Tell you what you might do while you are alone at Pixton. You might think about me a bit & whether you could bear the idea of marrying me. Of course you haven’t got to decide, but think about it. I can’t advise you in my favour because I think it would be beastly for you, but think how nice it would be for me. I am restless & moody & misanthropic & lazy & have no money except what I earn and if I got ill you would starve. In fact it’s a lousy proposition. On the other hand I think I could reform & become quite strict about not getting drunk and I am pretty sure I should be faithful. Also there is always a fair chance that there will be another bigger economic crash in which case if you had married a nobleman with a great house you might find yourself starving, while I am very clever and could probably earn a living of some sort somewhere. Also though you would be taking on an elderly buffer, I am one without fixed habits. You wouldn’t find yourself confined to any particular place or group. Also I have practically no living relatives except one brother whom I scarcely know. You would not find yourself involved in a large family & all their rows & you would not be patronised & interfered with by odious sisters in law & aunts as often happens. All these are very small advantages compared with the awfulness of my character. I have always tried to be nice to you and you may have got it into your head that I am nice really, but that is all rot. It is only to you & for you. I am jealous & impatient – but there is no point in going into a whole list of my vices. You are a critical girl and I’ve no doubt that you know them all and a great many I don’t know myself. But the point I wanted to make is that if you marry most people, you are marrying a great number of objects & other people as well, well, if you marry me there is nothing else involved, and that is an advantage as well as a disadvantage. My only tie of any kind is my work. That means that for several months each year we shall have to separate or you would have to share some very lonely place with me. But apart from that we could do what we liked & go where we liked – and if you married a soldier or stockbroker or member of parliament or master of hounds you would be more tied. 

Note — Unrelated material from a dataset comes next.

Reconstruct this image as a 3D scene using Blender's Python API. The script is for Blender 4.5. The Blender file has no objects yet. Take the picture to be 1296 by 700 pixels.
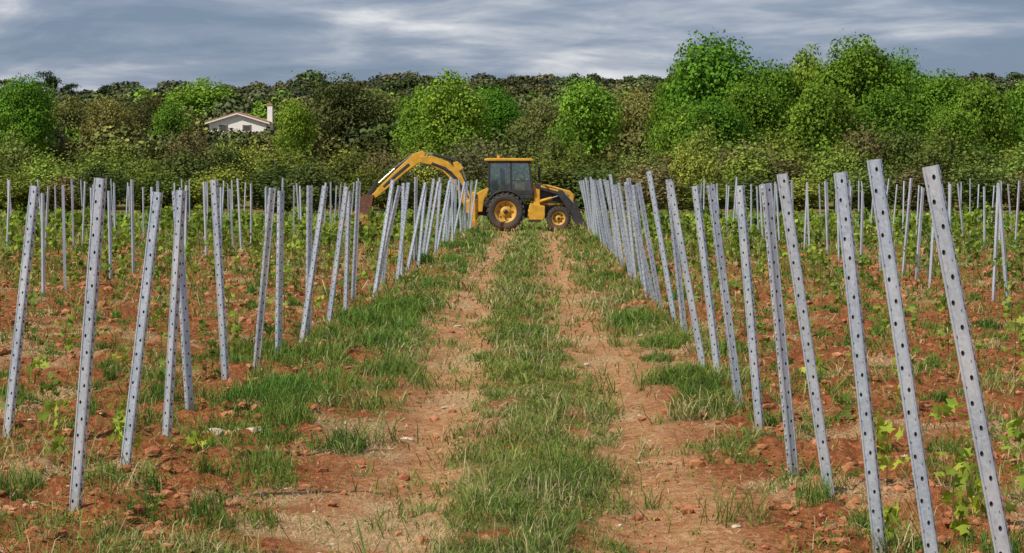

When I tell my friends that I am in love with a girl of 19 they looked shocked and say ‘wretched child’ but I don’t look on you as very young even in your beauty and I don’t think there is any  sense in the line that you cannot possibly commit yourself to a decision that affects your whole life for years yet. But anyway there is no point in your deciding or even answering. I may never get free  of your cousin. Above all things, darling, don’t fret at all. But just turn the matter over in your dear head. 

Eight days from now I shall be with you again, darling heart. I don’t think of much else.